The Senate Intelligence Committee's draft legislation to require tech companies assist federal authorities in bypassing the security of their products and software could have well been titled the "Shut Up and Do What You're Damn Well Told, Nerdlinger, Act of 2016."

Actually, it very nearly is. The short title for legislation drafted by Senate surveillance worshippers Dianne Feinstein (D-Calif.) and Richard Burr (R-N.C.) is the "Compliance with Court Orders Act of 2016." That's remarkably blunt for a bill title, but as with much legislation, it still manages to conceal what it really means.

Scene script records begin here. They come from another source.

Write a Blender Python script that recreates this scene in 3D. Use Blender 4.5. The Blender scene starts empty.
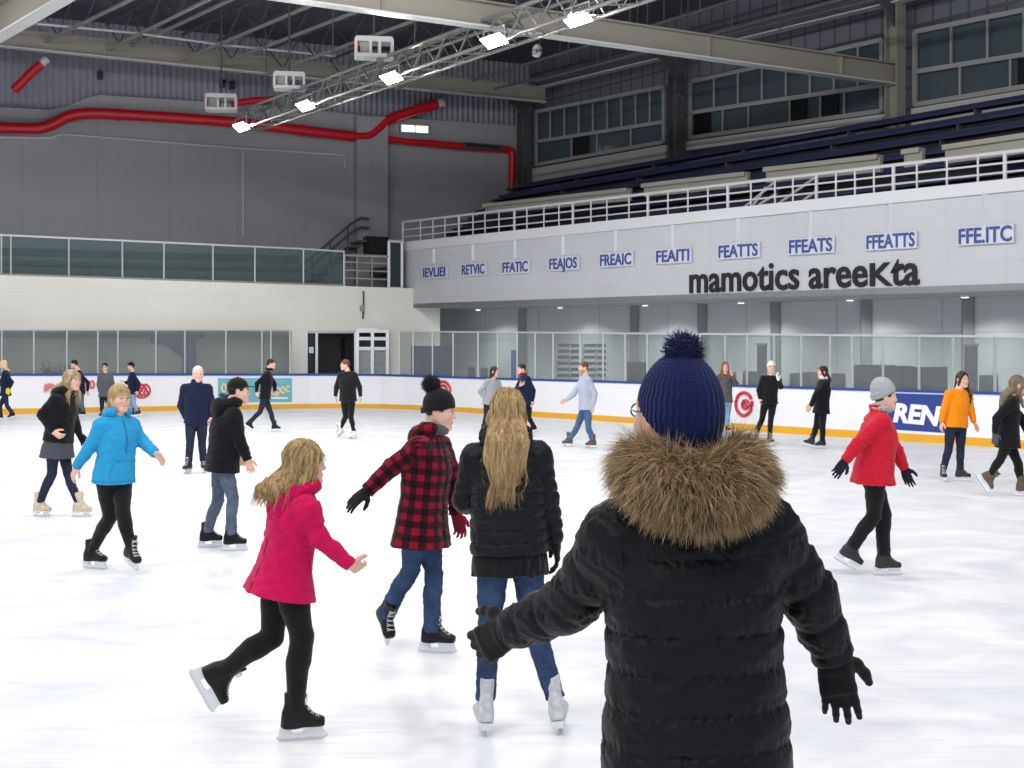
import bpy, math, random
import numpy as np
from mathutils import Vector, Matrix

random.seed(7); RNG = np.random.default_rng(7)
SC = bpy.context.scene
COL = SC.collection
F, HC, CX, HY = 1300.0, 1.93, 512.0, 353.0      # focal length (px of a 1024 wide frame), eye height, principal point
R32 = np.float32

# ------------------------------------------------------------------ colours / materials
def lin(c):
    out = []
    for v in c[:3]:
        v = v / 255.0
        out.append(v / 12.92 if v <= 0.04045 else ((v + 0.055) / 1.055) ** 2.4)
    return tuple(out) + (1.0,)

MATS = {}
def mat(name, col, rough=0.6, bump=None, metal=0.0, spec=0.4, var=None, sheen=0.0, emit=0.0, attr=None, sss=0.0, aniso=None):
    if name in MATS: return MATS[name]
    m = bpy.data.materials.new(name); m.use_nodes = True
    nt = m.node_tree; N = nt.nodes; L = nt.links
    b = N['Principled BSDF']
    c = lin(col)
    b.inputs['Base Color'].default_value = c
    b.inputs['Roughness'].default_value = rough
    b.inputs['Metallic'].default_value = metal
    b.inputs['Specular IOR Level'].default_value = spec
    if sheen:
        b.inputs['Sheen Weight'].default_value = sheen
        b.inputs['Sheen Roughness'].default_value = 0.5
    if emit:
        b.inputs['Emission Color'].default_value = c
        b.inputs['Emission Strength'].default_value = emit
    if sss:
        b.inputs['Subsurface Weight'].default_value = sss
        b.inputs['Subsurface Radius'].default_value = (0.01, 0.004, 0.002)
        b.inputs['Subsurface Scale'].default_value = 0.5
    tc = N.new('ShaderNodeTexCoord')
    vec = tc.outputs['Object']
    if aniso:
        mp = N.new('ShaderNodeMapping'); mp.inputs['Scale'].default_value = aniso
        L.new(vec, mp.inputs['Vector']); vec = mp.outputs['Vector']
    if attr:
        a = N.new('ShaderNodeAttribute'); a.attribute_name = attr
        L.new(a.outputs['Color'], b.inputs['Base Color'])
    elif var:
        nz = N.new('ShaderNodeTexNoise'); nz.inputs['Scale'].default_value = var[0]; nz.inputs['Detail'].default_value = 5
        L.new(vec, nz.inputs['Vector'])
        rp = N.new('ShaderNodeValToRGB')
        lo = tuple(max(0, x * (1 - var[1])) for x in c[:3]) + (1,)
        hi = tuple(min(1, x * (1 + var[1])) for x in c[:3]) + (1,)
        rp.color_ramp.elements[0].color = lo; rp.color_ramp.elements[0].position = .3
        rp.color_ramp.elements[1].color = hi; rp.color_ramp.elements[1].position = .7
        L.new(nz.outputs['Fac'], rp.inputs['Fac']); L.new(rp.outputs['Color'], b.inputs['Base Color'])
    if bump:
        nb = N.new('ShaderNodeTexNoise'); nb.inputs['Scale'].default_value = bump[0]; nb.inputs['Detail'].default_value = 4
        L.new(vec, nb.inputs['Vector'])
        bp = N.new('ShaderNodeBump'); bp.inputs['Strength'].default_value = bump[1]; bp.inputs['Distance'].default_value = bump[2] if len(bump) > 2 else 0.01
        L.new(nb.outputs['Fac'], bp.inputs['Height']); L.new(bp.outputs['Normal'], b.inputs['Normal'])
    MATS[name] = m
    return m

# ------------------------------------------------------------------ objects
def rootloc(o):
    v = Vector((0, 0, 0))
    while o is not None:
        v = v + o.location; o = o.parent
    return v

def tag(o, label=None, cat=None, group=None, kind=None):
    if label: o['label'] = label
    if cat: o['category'] = cat
    if group: o['group'] = group
    if kind: o['kind'] = kind
    return o

def thing(name, label, cat, loc, group=None):
    o = bpy.data.objects.new(name, None); COL.objects.link(o); o.location = loc
    o.empty_display_size = .1
    return tag(o, label, cat, group)

def mesh_np(name, V, Q, smooth=True):
    """V (n,3) floats, Q (m,4) or (m,3) ints"""
    me = bpy.data.meshes.new(name)
    V = np.ascontiguousarray(V, dtype=R32); Q = np.ascontiguousarray(Q, dtype=np.int32)
    k = Q.shape[1] if len(Q) else 4
    me.vertices.add(len(V)); me.vertices.foreach_set('co', V.ravel())
    me.loops.add(Q.size); me.loops.foreach_set('vertex_index', Q.ravel())
    me.polygons.add(len(Q)); me.polygons.foreach_set('loop_start', np.arange(len(Q), dtype=np.int32) * k)
    me.update(calc_edges=True)
    if smooth: me.polygons.foreach_set('use_smooth', np.ones(len(Q), dtype=bool))
    me.validate()
    return me

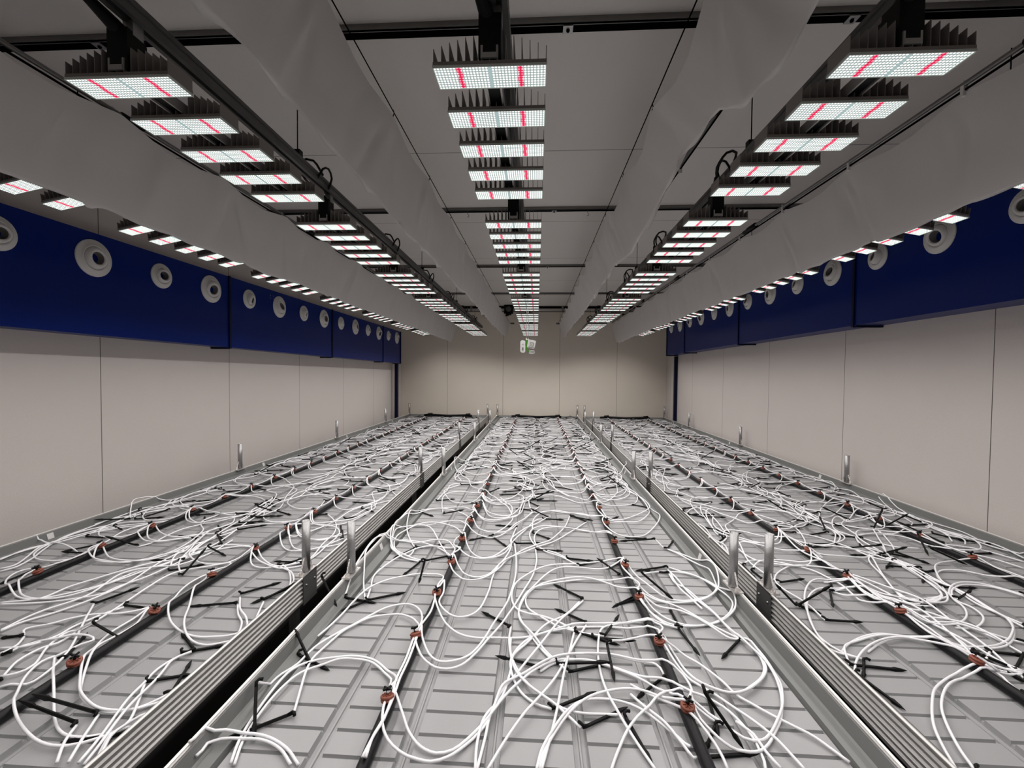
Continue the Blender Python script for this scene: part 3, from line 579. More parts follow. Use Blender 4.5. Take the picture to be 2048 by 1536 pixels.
# ------------------------------------------------------------------ benches
Y0B, Y1B = -.45, 8.93
ZR, ZP, ZCH, ZG = -.888, -.938, -.953, -.9455     # rim, plate top, channel bottom, cross groove
POSTS = [1.84, 3.72, 5.60, 7.45, 8.88]
BENCH = {'left': (-2.64, -.985), 'centre': (-.815, .835), 'right': (.945, 2.56)}
BAYS = {'left': 'left', 'centre': 'centre', 'right': 'right'}
def bench(side, xl, xr):
    c = (xl+xr)/2
    root = empty('growing_bench', (c, 0, ZF), {'left': 'long grey ribbed growing bench along the left wall', 'centre': 'long grey ribbed growing bench in the middle of the room',
        'right': 'long grey ribbed growing bench along the right wall'}[side], 'bench', 'ebb and flow growing benches')
    def P(o): o.parent = root; o.location = (-c, 0, -ZF); return o
    # tray: ribbed floor with lengthways channels and cross grooves
    b = MB(); e = .0028
    X = [(xl+.010, ZR, 0), (xl+.014, ZR-.002, 0), (xl+.022, -.926, 0), (xl+.028, -.930, 0), (xl+.056, -.936, 0), (xl+.060, ZCH, 0)]
    chans = [c-.5425+.217*i for i in range(6)]
    lo = xl+.070
    X += [(lo, ZCH, 0), (lo+e, ZP, 1)]
    for q in chans:
        if q-.02 < lo+.02: continue
        X += [(q-.019, ZP, 1), (q-.019+e, ZCH, 0), (q-.004, ZCH, 0), (q-.002, ZCH+.004, 0), (q+.002, ZCH+.004, 0), (q+.004, ZCH, 0), (q+.019-e, ZCH, 0), (q+.019, ZP, 1)]
    hi = xr-.070
    X += [(hi-e, ZP, 1), (hi, ZCH, 0), (xr-.060, ZCH, 0), (xr-.056, -.936, 0), (xr-.028, -.930, 0), (xr-.022, -.926, 0), (xr-.014, ZR-.002, 0), (xr-.010, ZR, 0)]
    ys = []; y = 1.013-.078*18
    Ye = Y1B-.09
    while y < Ye-.02:
        if y-.006 > Y0B+.1: ys += [(y-.006, 0), (y-.0035, 1), (y+.0035, 1), (y+.006, 0)]
        y += .078
    ys = [(Y0B+.012, 2), (Y0B+.05, 3), (Y0B+.09, 0)] + ys + [(Ye, 0), (Y1B-.05, 3), (Y1B-.012, 2)]
    V = []
    for yy, k in ys:
        for x, z, pl in X:
            if k == 1 and pl: z = ZG
            if k == 2: z = ZR
            if k == 3: z = max(z, -.930)
            V.append((x, yy, z))
    n = len(X); b.add(V, [(j*n+i, j*n+i+1, (j+1)*n+i+1, (j+1)*n+i) for j in range(len(ys)-1) for i in range(n-1)])
    for j in range(len(ys)-1):
        for i in range(n-1):
            if i < 5 or i > n-7 or ys[j][1] >= 2 or ys[j+1][1] >= 2: b.m[j*(n-1)+i] = 1
    P(b.obj('tray', [M['tray'], M['tray_edge']]))
    # grooved aluminium side rails
    for s, x in ((-1, xl), (1, xr)):
        b = MB(); out = []
        z = ZR+.003; out.append((x-s*.012, z)); out.append((x, z))
        for i in range(5):
            out += [(x, z-.006-.0185*i), (x-s*.010, z-.008-.0185*i), (x-s*.010, z-.014-.0185*i), (x, z-.0205-.0185*i)]
        out += [(x, z-.105), (x-s*.018, z-.105), (x-s*.018, z-.03), (x-s*.012, z-.02)]
        if s < 0: out = out[::-1]
        b.prism_y(out, Y0B, Y1B); P(b.obj('side_rail', M['alu']))
        b = MB(); b.box(*sorted((x+s*.001, x-s*.006)), Y0B, Y1B, ZR+.0032, ZR+.0055); P(b.obj('rim_highlight', M['rim']))  # plus an added bright strip painting the highlight on the rail's top edge
    for y0, y1 in ((Y0B-.003, Y0B+.014), (Y1B-.014, Y1B+.003)):
        b = MB(); b.box(xl+.02, xr-.02, y0, y1, ZR-.1, ZR+.002); P(b.obj('end_rail', M['alu']))
    b = MB()
    b.box(xl+.025, xr-.025, Y0B+.02, Y1B-.02, -.985, -.972); P(b.obj('base_board', M['slot']))
    for y in (2.2, 4.05, 5.9, 7.8):
        for s, x in ((-1, xl), (1, xr)):
            b = MB(); q = [(x-s*.0155, ZR-.006), (x-s*.0235, -.924), (x-s*.0230, -.924), (x-s*.015, ZR-.006)]
            b.prism_y(q, y-.016, y+.016); P(b.obj('joint_strip', M['white']))
    # posts, feet, braces and joint plates
    for y in POSTS:
        for s, x in ((-1, xl), (1, xr)):
            px = x - s*.004 + (.012 if s < 0 else -.012)
            b = MB(); b.smooth = True
            b.lathe([(.0155, .012), (.0175, .012), (.0175, .232), (.0150, .232), (.0150, .05)], 20, Matrix.Translation((px, y, ZR)))
            post = P(b.obj('support_post', M['galv']))
            b = MB(); b.lathe([(.0152, .222), (0, .222)], 16, Matrix.Translation((px, y, ZR))); b.obj('opening_shade', M['slot'], post)  # black disc paints the shade inside the open post top
            b = MB(); b.box(px-.019, px+.019, y-.055, y+.055, ZR+.003, ZR+.010)
            for q in (-.04, .04): b.lathe([(.0, .022), (.008, .022), (.009, .010)], 8, Matrix.Translation((px, y+q, ZR)))
            f = b.obj('foot_plate', M['weld'], post)
            for q in (-1, 1):
                b = MB(); b.tube([(px, y+q*.05, ZR+.012), (px, y+q*.016, ZR+.075)], .0035, 6); b.obj('brace', M['weld'], post)
            inner = (side == 'left' and s > 0) or (side == 'right' and s < 0) or side == 'centre'
            if inner:
                b = MB(); b.box(x-.003 if s < 0 else x-.001, x+.001 if s < 0 else x+.003, y-.055, y+.055, ZR-.115, ZR+.006)
                jp = P(b.obj('joint_plate', M['plate']))
                b = MB(); b.smooth = True
                for q in (-.035, .035): b.lathe([(.0, .0045), (.004, .004), (.005, 0)], 10, Matrix.Translation((x+s*.003, y+q, ZR-.035)) @ Matrix.Rotation(s*PI/2, 4, 'Y'))
                b.obj('bolt', M['galv'], jp)
            b = MB(); b.box(x-s*.07-.016, x-s*.07+.016, y-.016, y+.016, ZF, -.985); P(b.obj('leg', M['galv']))
    return root
for k, (a, b_) in BENCH.items(): bench(k, a, b_)

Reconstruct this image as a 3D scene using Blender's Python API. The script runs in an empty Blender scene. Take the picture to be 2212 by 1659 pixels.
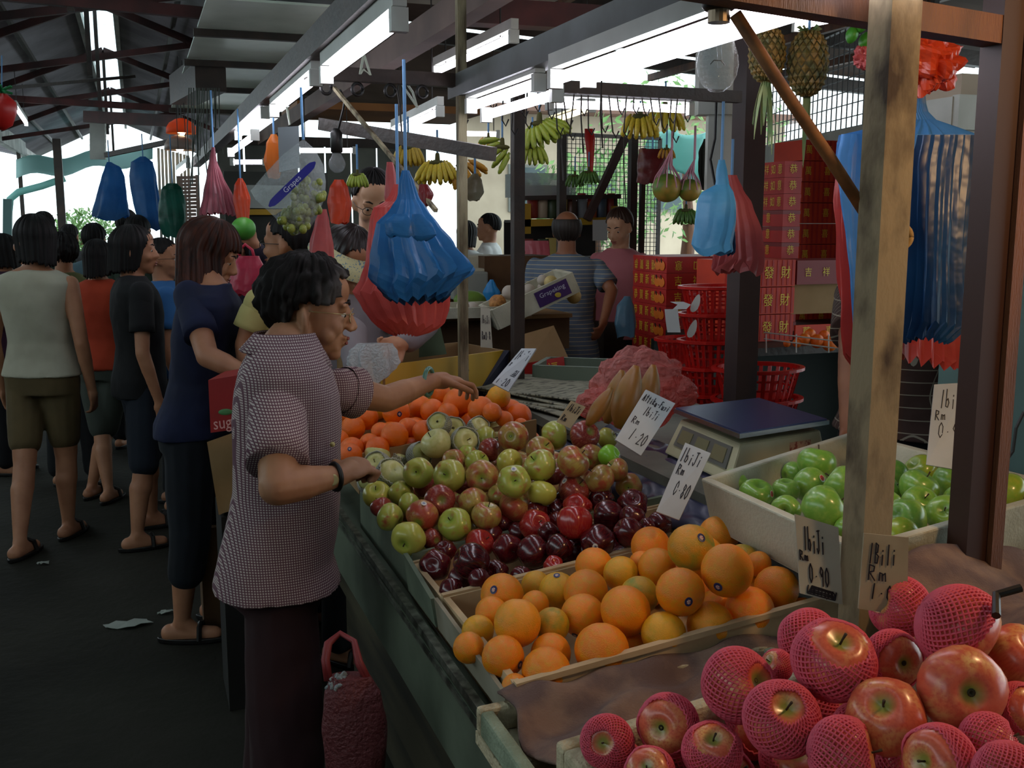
import bpy, bmesh, math, random
from mathutils import Vector, Matrix, noise
R = random.Random(7)
pi = math.pi
C = bpy.context.scene.collection
SC = bpy.context.scene

# ================================================================ camera
FPX, CXP, CYP, EYE = 2236.0, 1106.0, 829.5, 1.55
TILT = math.atan(349.5/FPX)
YAW = math.atan(816*math.cos(TILT)/FPX)
FW = Vector((math.sin(YAW)*math.cos(TILT), math.cos(YAW)*math.cos(TILT), -math.sin(TILT)))
RT = Vector((math.cos(YAW), -math.sin(YAW), 0))
UP = RT.cross(FW)
cam = bpy.data.objects.new('camera', bpy.data.cameras.new('camera'))
C.objects.link(cam)
cam.data.sensor_width = 36
cam.data.lens = 36*FPX/2212
cam.location = (0, 0, EYE)
cam.rotation_euler = (pi/2-TILT, 0, -YAW)
cam.data.clip_end = 400
cam.data.clip_start = .05
SC.camera = cam

# ================================================================ world and exposure
SC.view_settings.view_transform = 'Standard'
SC.view_settings.look = 'None'
SC.view_settings.gamma = 1
SC.view_settings.use_curve_mapping = False
SC.view_settings.exposure = 0.0
world = bpy.data.worlds.new('sky'); SC.world = world
world.use_nodes = True
wn = world.node_tree.nodes
wn['Background'].inputs[0].default_value = (0.80, 0.95, 1.0, 1)
wn['Background'].inputs[1].default_value = 2.6
TUBE_E = 11.0      # fluorescent tubes
WARM_W = 17.0       # bare bulb over the near corner of the stall, above the frame

def ray(u, v):
    return FW + RT*((u-CXP)/FPX) + UP*((CYP-v)/FPX)
def P(u, v, d):                       # world point seen at pixel u,v at distance d along the view axis
    return Vector((0, 0, EYE)) + ray(u, v)*d
def PZ(u, v, z):
    r = ray(u, v); return P(u, v, (z-EYE)/r.z)
def PX(u, v, x):
    r = ray(u, v); return P(u, v, x/r.x)
def PY(u, v, y):
    r = ray(u, v); return P(u, v, y/r.y)

# ================================================================ materials
def lin(h):
    if isinstance(h, tuple): return h if len(h) == 4 else h+(1,)
    h = h.lstrip('#')
    c = [int(h[i:i+2], 16)/255 for i in (0, 2, 4)]
    return tuple((x/12.92 if x <= .04045 else ((x+.055)/1.055)**2.4) for x in c)+(1,)
MATS = {}
def mat(name, col='#888888', rough=.5, metal=0, col2=None, nscale=6, ncon=(.35, .65), bump=0, bscale=60, trans=0,
        ior=1.45, emis=None, estr=0, sheer=0, spec=.5, rnd=None, coat=0, alpha=1, stretch=None, sss=0):
    """col2 mixes in by a noise; rnd = list of colours picked per object; sheer = share of light let through a thin sheet"""
    if name in MATS: return MATS[name]
    m = bpy.data.materials.new(name); m.use_nodes = True
    nt = m.node_tree; N = nt.nodes; L = nt.links
    b = N['Principled BSDF']
    b.inputs['Roughness'].default_value = rough
    b.inputs['Metallic'].default_value = metal
    b.inputs['IOR'].default_value = ior
    b.inputs['Specular IOR Level'].default_value = spec
    b.inputs['Transmission Weight'].default_value = trans
    b.inputs['Coat Weight'].default_value = coat
    b.inputs['Alpha'].default_value = alpha
    if sss:
        b.inputs['Subsurface Weight'].default_value = sss
        b.inputs['Subsurface Radius'].default_value = (.01, .004, .002)
    tc = N.new('ShaderNodeTexCoord')
    vec = tc.outputs['Object']
    if stretch:
        mp = N.new('ShaderNodeMapping'); L.new(vec, mp.inputs[0]); mp.inputs['Scale'].default_value = stretch; vec = mp.outputs[0]
    out = None
    if rnd:
        oi = N.new('ShaderNodeObjectInfo'); cr = N.new('ShaderNodeValToRGB')
        L.new(oi.outputs['Random'], cr.inputs[0])
        while len(cr.color_ramp.elements) < len(rnd): cr.color_ramp.elements.new(.5)
        for i, c in enumerate(rnd):
            cr.color_ramp.elements[i].position = i/(len(rnd)-1); cr.color_ramp.elements[i].color = lin(c)
        out = cr.outputs[0]
    if col2:
        nz = N.new('ShaderNodeTexNoise'); L.new(vec, nz.inputs['Vector']); nz.inputs['Scale'].default_value = nscale
        nz.inputs['Detail'].default_value = 5
        mr = N.new('ShaderNodeMapRange'); L.new(nz.outputs[0], mr.inputs[0])
        mr.inputs[1].default_value, mr.inputs[2].default_value = ncon
        mx = N.new('ShaderNodeMix'); mx.data_type = 'RGBA'
        L.new(mr.outputs[0], mx.inputs[0])
        mx.inputs[6].default_value = lin(col); mx.inputs[7].default_value = lin(col2)
        if out: L.new(out, mx.inputs[6])
        out = mx.outputs[2]
    if out: L.new(out, b.inputs['Base Color'])
    else: b.inputs['Base Color'].default_value = lin(col)
    if emis:
        b.inputs['Emission Color'].default_value = lin(emis); b.inputs['Emission Strength'].default_value = estr
    if bump:
        n2 = N.new('ShaderNodeTexNoise'); L.new(vec, n2.inputs['Vector']); n2.inputs['Scale'].default_value = bscale
        bp = N.new('ShaderNodeBump'); bp.inputs['Strength'].default_value = bump; bp.inputs['Distance'].default_value = .01
        L.new(n2.outputs[0], bp.inputs['Height']); L.new(bp.outputs[0], b.inputs['Normal'])
    if sheer:
        t = N.new('ShaderNodeBsdfTranslucent'); ms = N.new('ShaderNodeMixShader'); ms.inputs[0].default_value = sheer
        if out: L.new(out, t.inputs[0])
        else: t.inputs[0].default_value = lin(col)
        L.new(b.outputs[0], ms.inputs[1]); L.new(t.outputs[0], ms.inputs[2])
        L.new(ms.outputs[0], N['Material Output'].inputs[0])
    MATS[name] = m
    return m
def film(name, col, clear=.6, rough=.12):       # clear crinkled plastic film
    if name in MATS: return MATS[name]
    m = bpy.data.materials.new(name); m.use_nodes = True
    nt = m.node_tree; N = nt.nodes; L = nt.links
    b = N['Principled BSDF']; b.inputs['Base Color'].default_value = lin(col); b.inputs['Roughness'].default_value = rough
    t = N.new('ShaderNodeBsdfTransparent'); t.inputs[0].default_value = lin(col)
    ms = N.new('ShaderNodeMixShader'); ms.inputs[0].default_value = clear
    L.new(b.outputs[0], ms.inputs[1]); L.new(t.outputs[0], ms.inputs[2]); L.new(ms.outputs[0], N['Material Output'].inputs[0])
    n2 = N.new('ShaderNodeTexNoise'); n2.inputs['Scale'].default_value = 18
    bp = N.new('ShaderNodeBump'); bp.inputs['Strength'].default_value = .6; bp.inputs['Distance'].default_value = .02
    L.new(n2.outputs[0], bp.inputs['Height']); L.new(bp.outputs[0], b.inputs['Normal'])
    MATS[name] = m
    return m
def cloth(name, base, line, kx=0, kz=0, w=.25, rough=.85, line2=None, diag=1.0):
    """woven cloth: vertical lines every 1/kx metres round the body and level lines every 1/kz metres"""
    if name in MATS: return MATS[name]
    m = mat(name, base, rough=rough, bump=.15, bscale=40)
    nt = m.node_tree; N = nt.nodes; L = nt.links
    b = N['Principled BSDF']
    tc = N.new('ShaderNodeTexCoord'); sp = N.new('ShaderNodeSeparateXYZ'); L.new(tc.outputs['Object'], sp.inputs[0])
    def mth(op, a, bb=None):
        q = N.new('ShaderNodeMath'); q.operation = op
        for i, x in enumerate((a, bb)):
            if x is None: continue
            if hasattr(x, 'node'): L.new(x, q.inputs[i])
            else: q.inputs[i].default_value = x
        return q.outputs[0]
    terms = []
    if kx:
        s = mth('ADD', sp.outputs[0], mth('MULTIPLY', sp.outputs[1], diag))
        terms.append(mth('LESS_THAN', mth('FRACT', mth('MULTIPLY', s, kx)), w))
    if kz:
        terms.append(mth('LESS_THAN', mth('FRACT', mth('MULTIPLY', sp.outputs[2], kz)), w))
    f = terms[0]
    for t in terms[1:]: f = mth('MAXIMUM', f, t)
    mx = N.new('ShaderNodeMix'); mx.data_type = 'RGBA'; L.new(f, mx.inputs[0])
    mx.inputs[6].default_value = lin(base); mx.inputs[7].default_value = lin(line)
    L.new(mx.outputs[2], b.inputs['Base Color'])
    return m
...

The good news is that it's really easy to explain what this encryption bill does. That's also—oddly enough—the bad news. The bill is a scant nine pages long, most of which is taken up with definitions. The meat of it declares that a tech or communications company covered by the law must, when given a court order to provide them information of data, "provide such information or data to such government in an intelligible format; or provide such technical assistance as is necessary to obtain such information or data in an intelligible format or to achieve the purpose of the court order" if this information has been "made unintelligible" by security features or encryption by either the company or a third party on behalf of the company.

The court fight between FBI and Apple over whether Apple should be required to assist the government in breaking the passcode of San Bernardino terrorist Syed Farook's work iPhone brought to the forefront a significant debate over the importance of encryption to cybersecurity and protecting everybody's data and communications from crooks and predatory or authoritarian governments. This draft bill does not engage in this debate in any way, shape, or form. Similarly, it does not acknowledge the development of end-to-end encryption, like WhatsApp recently implemented, nor does it consider the possibility of the development of encryption methods designed so that the company itself cannot bypass them.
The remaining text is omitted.